Phase Transformations and Properties Evolution of Alumina-Based Refractory Castables Containing ZnO and SiO2

Abstract

Although most of the studies presented in the literature are focused on MgAl2O4 formation and its role on alumina-based refractories performance, ZnO has been reported as a promising spinel inducer. Aiming to investigate the influence of ZnAl2O4 (ZA) and MgAl2O4 (MA) generation on the properties of alumina-based castables, three vibratable compositions containing calcium aluminate cement or hydratable alumina as binders and 1 wt% of silica fume, were evaluated in this work.

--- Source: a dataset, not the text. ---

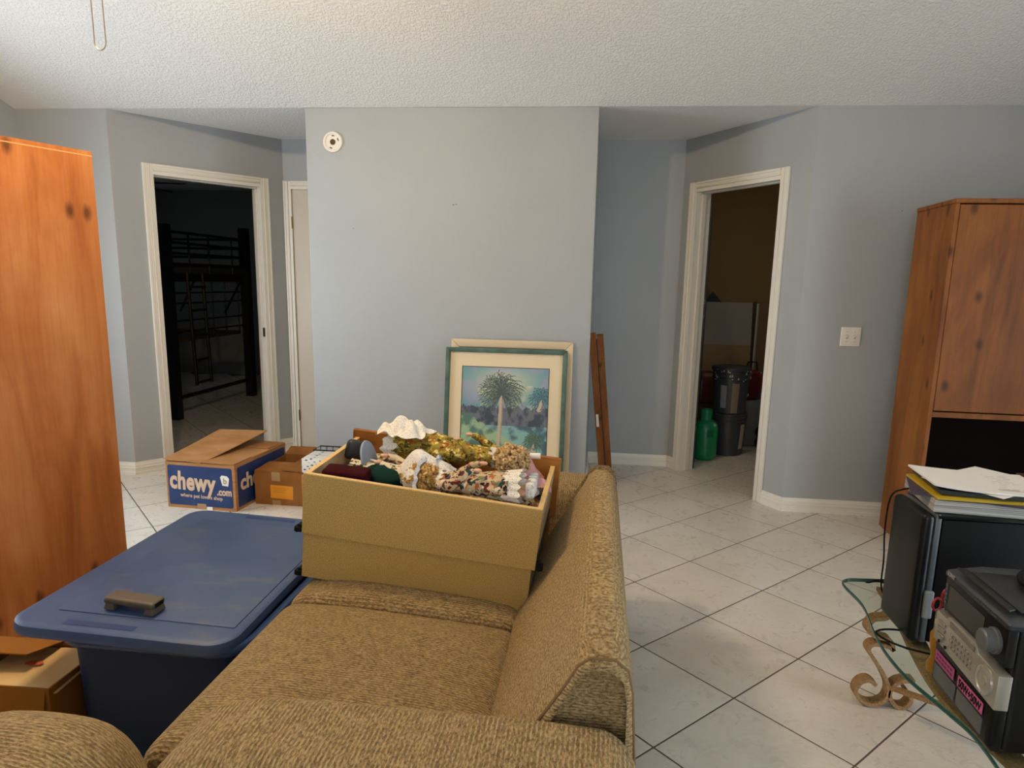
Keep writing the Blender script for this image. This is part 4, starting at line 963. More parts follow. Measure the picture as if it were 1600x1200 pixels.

Flexural strength, apparent porosity, hot elastic modulus, corrosion cup-tests, thermodynamic simulations, were carried out to analyze the performance of such ceramics. The results indicated that ZnAl2O4 was mainly formed above 800 °C, favoring an earlier sintering of the samples. Besides that, the softening of the castables was observed above 1200 °C, which resulted in the elastic modulus decay of the samples during their first heating cycle due to the formation of SiO2-rich liquid phase in the resulting microstructure. Cement-free samples obtained after calcination (600 °C for 5h) presented enhanced corrosion resistance when placed in contact with molten slag at 1500°C. Although, silica fume addition to the castables negatively affected their corrosion performance, it helped to counterbalance the expansion associated with the spinel and calcium aluminates formation.